A new framework for lgbtq equality activism has emerged this morning, since nearly a third of the nation's population will soon live in states that recognize gay marriage and since DOMA has been deemed illegitimate. Court cases will surely extend marriage protections to queer couples in recalcitrant states via the full faith and credit clause and citing the SCOTUS language that restriction of marriage to heterosexual couples serves "no legitimate purpose."

I must admit I am glad that the court didn't just end the issue by sweepingly endorsing gay marriage everywhere. Not that anybody really expected such a thing anyway, but were that to have happened I daresay too many queer folks would have deemed the battle over and picked up their toys and gone home. By providing equality activists with new momentum and new tools, this decision sets the scene for energetic efforts to implement ENDA, which is connected with and will provide a boost for a host of other labor politics issues around raising the minimum wage and re-instating workplace protections that were once again brutally assaulted by SCOTUS this session.

Given the prominence of privileged white gay men in queer activism, I fear too sweeping a win this morning would have undermined the Democratic and progressive electoral coalition that is absolutely necessary to overcome voter disenfranchisement of people of color already taking place in bigot-ruled Red State politics across the country in the aftermath of the vile and spineless gutting of the Voting Rights Act by SCOTUS yesterday, a devastating decision in the service of reaction at least the equal of today's progressive decision in terms of historical significance.

Let us hope that the activism around immigration, women's health, voting equity, and continued queer struggle can energize a Democratic mid-term electorate that usually stays home, win Congressional majorities that will work with the Obama administration to implement his climate change agenda through the EPA, save and even expand the Voting Rights Act by extending pre-clearance to every jurisdiction in the entire country, provide a path to citizenship for a new generation of invigorating diversifying immigration, introduce common sense gun safety regulations, press forward the implementation of the Affordable Care Act and extend access to safe affordable abortion and birth control and women's health services everywhere in the US and introduce a public option through the healthcare exchanges, pass the Jobs Act and end the unnecessary austerian unemployment crisis, turn the tide of anti-union plutocracy with Card Check and another raising of the minimum wage finally indexed to inflation, end job discrimination against queer folks -- not to mention, one hopes, provide us more sane and sensible Democrats to work both with and against the Obama administration to revoke the 2002 War Resolution and limit the Patriot Act provisions that have empowered the global war on terror, drone policies, Guantanamo and comparable facilities, surveillance profiteering, and a Unitary Executive dangerously expanding to fill the governmental spaces opened up by Republican-exacerbated dysfunction in the other branches.

That's not a wish list, by the way, but a list of policies in the pipeline I think two more years of Democratic House control under Nancy Pelosi could reasonably accomplish with filibuster reform in the Senate.

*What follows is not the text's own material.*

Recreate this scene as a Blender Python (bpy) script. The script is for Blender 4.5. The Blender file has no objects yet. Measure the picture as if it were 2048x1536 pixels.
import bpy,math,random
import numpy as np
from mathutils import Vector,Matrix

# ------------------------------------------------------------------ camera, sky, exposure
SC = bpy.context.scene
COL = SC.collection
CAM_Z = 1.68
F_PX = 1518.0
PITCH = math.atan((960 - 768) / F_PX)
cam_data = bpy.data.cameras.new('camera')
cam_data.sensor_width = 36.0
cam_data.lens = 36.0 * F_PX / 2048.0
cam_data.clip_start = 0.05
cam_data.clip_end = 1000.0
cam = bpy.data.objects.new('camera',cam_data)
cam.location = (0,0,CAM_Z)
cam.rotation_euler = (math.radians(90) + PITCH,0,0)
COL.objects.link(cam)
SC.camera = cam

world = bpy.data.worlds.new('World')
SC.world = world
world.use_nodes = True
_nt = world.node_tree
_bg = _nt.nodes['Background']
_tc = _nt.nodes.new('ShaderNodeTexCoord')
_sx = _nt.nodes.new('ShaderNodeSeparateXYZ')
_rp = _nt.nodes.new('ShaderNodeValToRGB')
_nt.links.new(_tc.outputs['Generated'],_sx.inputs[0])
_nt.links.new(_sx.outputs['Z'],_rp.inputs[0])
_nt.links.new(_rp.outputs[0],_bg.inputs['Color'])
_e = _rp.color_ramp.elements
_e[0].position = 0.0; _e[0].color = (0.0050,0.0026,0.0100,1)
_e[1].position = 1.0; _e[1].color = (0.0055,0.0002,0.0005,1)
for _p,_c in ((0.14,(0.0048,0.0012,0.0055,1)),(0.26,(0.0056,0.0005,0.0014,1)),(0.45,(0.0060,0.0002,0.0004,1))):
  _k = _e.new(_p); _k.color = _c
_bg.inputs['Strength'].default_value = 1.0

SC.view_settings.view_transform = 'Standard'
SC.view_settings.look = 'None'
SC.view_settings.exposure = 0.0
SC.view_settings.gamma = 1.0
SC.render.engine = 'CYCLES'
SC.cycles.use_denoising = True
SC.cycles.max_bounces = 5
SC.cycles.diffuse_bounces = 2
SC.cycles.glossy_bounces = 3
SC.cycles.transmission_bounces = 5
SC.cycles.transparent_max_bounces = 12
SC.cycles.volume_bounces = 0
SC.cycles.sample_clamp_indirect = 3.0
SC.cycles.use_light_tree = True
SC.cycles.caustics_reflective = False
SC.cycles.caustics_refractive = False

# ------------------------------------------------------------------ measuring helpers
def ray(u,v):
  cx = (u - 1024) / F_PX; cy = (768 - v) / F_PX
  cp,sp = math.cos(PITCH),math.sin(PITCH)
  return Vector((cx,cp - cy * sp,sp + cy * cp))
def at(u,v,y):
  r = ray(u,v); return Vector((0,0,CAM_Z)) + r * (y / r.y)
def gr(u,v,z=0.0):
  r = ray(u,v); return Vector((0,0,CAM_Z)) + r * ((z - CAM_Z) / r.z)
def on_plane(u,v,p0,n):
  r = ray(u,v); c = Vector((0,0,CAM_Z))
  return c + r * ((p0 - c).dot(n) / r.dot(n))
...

If I were writing a wish list, baby, there would be single payer healthcare, free universal public education from pre-K through community college, a living wage and truly generous work-leave and unemployment benefits tantamount to a universal basic income guarantee and universal strike fund, continental high-speed rail and a smart grid fueled by a two-hundred fifty million solar rooftops and wind farms all paid for by progressive income, property, and financial transaction taxes.